*Task*
Repeat the listing in full, word for word.
* start *
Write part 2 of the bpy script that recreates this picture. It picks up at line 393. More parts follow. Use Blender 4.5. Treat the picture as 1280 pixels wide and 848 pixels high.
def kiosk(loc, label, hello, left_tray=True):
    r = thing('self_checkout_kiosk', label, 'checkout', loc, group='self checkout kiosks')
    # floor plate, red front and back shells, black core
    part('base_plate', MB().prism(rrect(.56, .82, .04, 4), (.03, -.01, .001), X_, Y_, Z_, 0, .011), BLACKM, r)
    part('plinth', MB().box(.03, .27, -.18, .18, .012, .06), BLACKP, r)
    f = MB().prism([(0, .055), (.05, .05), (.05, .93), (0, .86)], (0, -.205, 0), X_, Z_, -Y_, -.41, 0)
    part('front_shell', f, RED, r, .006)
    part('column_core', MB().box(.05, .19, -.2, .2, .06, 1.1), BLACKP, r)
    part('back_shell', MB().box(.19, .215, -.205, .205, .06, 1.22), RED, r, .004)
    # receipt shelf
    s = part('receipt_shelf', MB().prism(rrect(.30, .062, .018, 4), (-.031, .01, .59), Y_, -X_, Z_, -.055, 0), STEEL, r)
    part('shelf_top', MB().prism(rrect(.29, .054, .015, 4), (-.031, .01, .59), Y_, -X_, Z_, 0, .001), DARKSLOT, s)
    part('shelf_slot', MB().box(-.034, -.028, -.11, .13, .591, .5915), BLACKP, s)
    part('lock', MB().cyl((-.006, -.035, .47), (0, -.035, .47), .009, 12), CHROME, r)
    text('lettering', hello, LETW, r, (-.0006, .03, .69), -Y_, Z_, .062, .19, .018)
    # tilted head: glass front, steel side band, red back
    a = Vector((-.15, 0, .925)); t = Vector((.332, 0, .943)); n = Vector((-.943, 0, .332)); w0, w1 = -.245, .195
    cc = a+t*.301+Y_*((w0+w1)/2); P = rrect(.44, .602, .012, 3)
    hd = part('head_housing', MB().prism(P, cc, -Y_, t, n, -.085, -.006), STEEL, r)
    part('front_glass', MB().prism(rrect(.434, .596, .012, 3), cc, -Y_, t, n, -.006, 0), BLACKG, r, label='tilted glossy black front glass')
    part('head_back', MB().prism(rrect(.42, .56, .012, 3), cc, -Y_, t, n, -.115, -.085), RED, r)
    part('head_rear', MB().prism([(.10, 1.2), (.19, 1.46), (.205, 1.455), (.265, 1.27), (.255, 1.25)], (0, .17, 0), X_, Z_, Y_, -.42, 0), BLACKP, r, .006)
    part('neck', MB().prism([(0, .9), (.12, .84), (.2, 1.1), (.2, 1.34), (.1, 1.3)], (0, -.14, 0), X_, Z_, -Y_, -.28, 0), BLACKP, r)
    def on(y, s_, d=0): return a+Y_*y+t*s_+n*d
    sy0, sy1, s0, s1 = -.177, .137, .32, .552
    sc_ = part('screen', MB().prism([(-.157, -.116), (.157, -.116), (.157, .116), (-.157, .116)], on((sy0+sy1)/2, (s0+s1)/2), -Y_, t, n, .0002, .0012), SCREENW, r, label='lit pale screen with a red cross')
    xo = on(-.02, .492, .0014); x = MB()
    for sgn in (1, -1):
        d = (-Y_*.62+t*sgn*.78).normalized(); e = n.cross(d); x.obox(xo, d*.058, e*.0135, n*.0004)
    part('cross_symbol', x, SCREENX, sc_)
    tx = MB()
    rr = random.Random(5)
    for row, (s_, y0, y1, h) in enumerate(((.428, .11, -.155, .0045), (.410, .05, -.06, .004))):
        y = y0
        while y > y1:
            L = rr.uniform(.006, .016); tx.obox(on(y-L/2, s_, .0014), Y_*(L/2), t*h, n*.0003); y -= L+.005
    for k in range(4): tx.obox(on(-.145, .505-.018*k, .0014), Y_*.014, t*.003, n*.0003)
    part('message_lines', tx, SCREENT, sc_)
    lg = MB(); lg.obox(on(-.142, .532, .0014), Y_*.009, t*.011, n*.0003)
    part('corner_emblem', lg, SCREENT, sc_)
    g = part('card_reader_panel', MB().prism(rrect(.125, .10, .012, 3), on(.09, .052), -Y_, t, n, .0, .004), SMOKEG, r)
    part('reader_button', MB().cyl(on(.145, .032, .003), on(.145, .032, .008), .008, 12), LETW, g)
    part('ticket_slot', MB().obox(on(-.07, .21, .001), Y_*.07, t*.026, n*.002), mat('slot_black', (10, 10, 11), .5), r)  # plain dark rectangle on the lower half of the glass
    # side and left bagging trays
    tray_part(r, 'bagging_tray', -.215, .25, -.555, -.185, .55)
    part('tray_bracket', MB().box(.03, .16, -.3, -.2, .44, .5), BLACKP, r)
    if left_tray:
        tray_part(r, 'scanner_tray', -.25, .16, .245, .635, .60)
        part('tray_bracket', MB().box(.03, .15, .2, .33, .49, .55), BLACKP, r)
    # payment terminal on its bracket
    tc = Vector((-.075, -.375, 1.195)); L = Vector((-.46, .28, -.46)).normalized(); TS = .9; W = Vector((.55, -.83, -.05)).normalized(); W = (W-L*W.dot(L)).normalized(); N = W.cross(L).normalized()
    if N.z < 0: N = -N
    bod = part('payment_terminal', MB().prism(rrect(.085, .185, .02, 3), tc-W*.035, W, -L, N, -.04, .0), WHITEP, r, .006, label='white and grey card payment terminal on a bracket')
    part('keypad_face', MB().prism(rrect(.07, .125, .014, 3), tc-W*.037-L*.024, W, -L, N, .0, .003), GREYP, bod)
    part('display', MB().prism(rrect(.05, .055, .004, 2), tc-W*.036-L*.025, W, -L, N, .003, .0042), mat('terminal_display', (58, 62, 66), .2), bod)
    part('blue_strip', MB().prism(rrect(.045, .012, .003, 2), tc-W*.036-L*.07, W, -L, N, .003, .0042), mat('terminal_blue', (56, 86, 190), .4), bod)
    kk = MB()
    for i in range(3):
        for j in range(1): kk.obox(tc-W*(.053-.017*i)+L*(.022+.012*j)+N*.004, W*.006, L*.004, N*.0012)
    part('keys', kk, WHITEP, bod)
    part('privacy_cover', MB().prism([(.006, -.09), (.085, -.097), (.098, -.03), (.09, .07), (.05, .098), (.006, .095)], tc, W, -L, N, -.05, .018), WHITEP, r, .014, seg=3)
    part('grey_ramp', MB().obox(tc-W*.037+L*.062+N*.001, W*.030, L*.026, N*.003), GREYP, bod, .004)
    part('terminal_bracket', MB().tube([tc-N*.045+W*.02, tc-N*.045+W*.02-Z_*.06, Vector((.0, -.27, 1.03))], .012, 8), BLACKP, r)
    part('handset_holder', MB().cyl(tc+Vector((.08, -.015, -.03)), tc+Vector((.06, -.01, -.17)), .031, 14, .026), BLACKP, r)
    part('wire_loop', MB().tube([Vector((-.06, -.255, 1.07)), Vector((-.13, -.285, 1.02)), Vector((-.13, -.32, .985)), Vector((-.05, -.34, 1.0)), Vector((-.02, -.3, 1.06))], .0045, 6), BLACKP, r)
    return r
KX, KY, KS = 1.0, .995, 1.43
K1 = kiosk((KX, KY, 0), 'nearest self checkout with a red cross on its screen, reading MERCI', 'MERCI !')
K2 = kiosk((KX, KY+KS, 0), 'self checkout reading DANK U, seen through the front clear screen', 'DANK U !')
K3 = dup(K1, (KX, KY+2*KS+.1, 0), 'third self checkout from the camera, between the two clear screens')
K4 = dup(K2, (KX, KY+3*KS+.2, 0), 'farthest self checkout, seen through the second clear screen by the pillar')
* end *
*Response to the exercise*
Write part 2 of the bpy script that recreates this picture. It picks up at line 393. More parts follow. Use Blender 4.5. Treat the picture as 1280 pixels wide and 848 pixels high.
def kiosk(loc, label, hello, left_tray=True):
    r = thing('self_checkout_kiosk', label, 'checkout', loc, group='self checkout kiosks')
    # floor plate, red front and back shells, black core
    part('base_plate', MB().prism(rrect(.56, .82, .04, 4), (.03, -.01, .001), X_, Y_, Z_, 0, .011), BLACKM, r)
    part('plinth', MB().box(.03, .27, -.18, .18, .012, .06), BLACKP, r)
    f = MB().prism([(0, .055), (.05, .05), (.05, .93), (0, .86)], (0, -.205, 0), X_, Z_, -Y_, -.41, 0)
    part('front_shell', f, RED, r, .006)
    part('column_core', MB().box(.05, .19, -.2, .2, .06, 1.1), BLACKP, r)
    part('back_shell', MB().box(.19, .215, -.205, .205, .06, 1.22), RED, r, .004)
    # receipt shelf
    s = part('receipt_shelf', MB().prism(rrect(.30, .062, .018, 4), (-.031, .01, .59), Y_, -X_, Z_, -.055, 0), STEEL, r)
    part('shelf_top', MB().prism(rrect(.29, .054, .015, 4), (-.031, .01, .59), Y_, -X_, Z_, 0, .001), DARKSLOT, s)
    part('shelf_slot', MB().box(-.034, -.028, -.11, .13, .591, .5915), BLACKP, s)
    part('lock', MB().cyl((-.006, -.035, .47), (0, -.035, .47), .009, 12), CHROME, r)
    text('lettering', hello, LETW, r, (-.0006, .03, .69), -Y_, Z_, .062, .19, .018)
    # tilted head: glass front, steel side band, red back
    a = Vector((-.15, 0, .925)); t = Vector((.332, 0, .943)); n = Vector((-.943, 0, .332)); w0, w1 = -.245, .195
    cc = a+t*.301+Y_*((w0+w1)/2); P = rrect(.44, .602, .012, 3)
    hd = part('head_housing', MB().prism(P, cc, -Y_, t, n, -.085, -.006), STEEL, r)
    part('front_glass', MB().prism(rrect(.434, .596, .012, 3), cc, -Y_, t, n, -.006, 0), BLACKG, r, label='tilted glossy black front glass')
    part('head_back', MB().prism(rrect(.42, .56, .012, 3), cc, -Y_, t, n, -.115, -.085), RED, r)
    part('head_rear', MB().prism([(.10, 1.2), (.19, 1.46), (.205, 1.455), (.265, 1.27), (.255, 1.25)], (0, .17, 0), X_, Z_, Y_, -.42, 0), BLACKP, r, .006)
    part('neck', MB().prism([(0, .9), (.12, .84), (.2, 1.1), (.2, 1.34), (.1, 1.3)], (0, -.14, 0), X_, Z_, -Y_, -.28, 0), BLACKP, r)
    def on(y, s_, d=0): return a+Y_*y+t*s_+n*d
    sy0, sy1, s0, s1 = -.177, .137, .32, .552
    sc_ = part('screen', MB().prism([(-.157, -.116), (.157, -.116), (.157, .116), (-.157, .116)], on((sy0+sy1)/2, (s0+s1)/2), -Y_, t, n, .0002, .0012), SCREENW, r, label='lit pale screen with a red cross')
    xo = on(-.02, .492, .0014); x = MB()
    for sgn in (1, -1):
        d = (-Y_*.62+t*sgn*.78).normalized(); e = n.cross(d); x.obox(xo, d*.058, e*.0135, n*.0004)
    part('cross_symbol', x, SCREENX, sc_)
    tx = MB()
    rr = random.Random(5)
    for row, (s_, y0, y1, h) in enumerate(((.428, .11, -.155, .0045), (.410, .05, -.06, .004))):
        y = y0
        while y > y1:
            L = rr.uniform(.006, .016); tx.obox(on(y-L/2, s_, .0014), Y_*(L/2), t*h, n*.0003); y -= L+.005
    for k in range(4): tx.obox(on(-.145, .505-.018*k, .0014), Y_*.014, t*.003, n*.0003)
    part('message_lines', tx, SCREENT, sc_)
    lg = MB(); lg.obox(on(-.142, .532, .0014), Y_*.009, t*.011, n*.0003)
    part('corner_emblem', lg, SCREENT, sc_)
    g = part('card_reader_panel', MB().prism(rrect(.125, .10, .012, 3), on(.09, .052), -Y_, t, n, .0, .004), SMOKEG, r)
    part('reader_button', MB().cyl(on(.145, .032, .003), on(.145, .032, .008), .008, 12), LETW, g)
    part('ticket_slot', MB().obox(on(-.07, .21, .001), Y_*.07, t*.026, n*.002), mat('slot_black', (10, 10, 11), .5), r)  # plain dark rectangle on the lower half of the glass
    # side and left bagging trays
    tray_part(r, 'bagging_tray', -.215, .25, -.555, -.185, .55)
    part('tray_bracket', MB().box(.03, .16, -.3, -.2, .44, .5), BLACKP, r)
    if left_tray:
        tray_part(r, 'scanner_tray', -.25, .16, .245, .635, .60)
        part('tray_bracket', MB().box(.03, .15, .2, .33, .49, .55), BLACKP, r)
    # payment terminal on its bracket
    tc = Vector((-.075, -.375, 1.195)); L = Vector((-.46, .28, -.46)).normalized(); TS = .9; W = Vector((.55, -.83, -.05)).normalized(); W = (W-L*W.dot(L)).normalized(); N = W.cross(L).normalized()
    if N.z < 0: N = -N
    bod = part('payment_terminal', MB().prism(rrect(.085, .185, .02, 3), tc-W*.035, W, -L, N, -.04, .0), WHITEP, r, .006, label='white and grey card payment terminal on a bracket')
    part('keypad_face', MB().prism(rrect(.07, .125, .014, 3), tc-W*.037-L*.024, W, -L, N, .0, .003), GREYP, bod)
    part('display', MB().prism(rrect(.05, .055, .004, 2), tc-W*.036-L*.025, W, -L, N, .003, .0042), mat('terminal_display', (58, 62, 66), .2), bod)
    part('blue_strip', MB().prism(rrect(.045, .012, .003, 2), tc-W*.036-L*.07, W, -L, N, .003, .0042), mat('terminal_blue', (56, 86, 190), .4), bod)
    kk = MB()
    for i in range(3):
        for j in range(1): kk.obox(tc-W*(.053-.017*i)+L*(.022+.012*j)+N*.004, W*.006, L*.004, N*.0012)
    part('keys', kk, WHITEP, bod)
    part('privacy_cover', MB().prism([(.006, -.09), (.085, -.097), (.098, -.03), (.09, .07), (.05, .098), (.006, .095)], tc, W, -L, N, -.05, .018), WHITEP, r, .014, seg=3)
    part('grey_ramp', MB().obox(tc-W*.037+L*.062+N*.001, W*.030, L*.026, N*.003), GREYP, bod, .004)
    part('terminal_bracket', MB().tube([tc-N*.045+W*.02, tc-N*.045+W*.02-Z_*.06, Vector((.0, -.27, 1.03))], .012, 8), BLACKP, r)
    part('handset_holder', MB().cyl(tc+Vector((.08, -.015, -.03)), tc+Vector((.06, -.01, -.17)), .031, 14, .026), BLACKP, r)
    part('wire_loop', MB().tube([Vector((-.06, -.255, 1.07)), Vector((-.13, -.285, 1.02)), Vector((-.13, -.32, .985)), Vector((-.05, -.34, 1.0)), Vector((-.02, -.3, 1.06))], .0045, 6), BLACKP, r)
    return r
KX, KY, KS = 1.0, .995, 1.43
K1 = kiosk((KX, KY, 0), 'nearest self checkout with a red cross on its screen, reading MERCI', 'MERCI !')
K2 = kiosk((KX, KY+KS, 0), 'self checkout reading DANK U, seen through the front clear screen', 'DANK U !')
K3 = dup(K1, (KX, KY+2*KS+.1, 0), 'third self checkout from the camera, between the two clear screens')
K4 = dup(K2, (KX, KY+3*KS+.2, 0), 'farthest self checkout, seen through the second clear screen by the pillar')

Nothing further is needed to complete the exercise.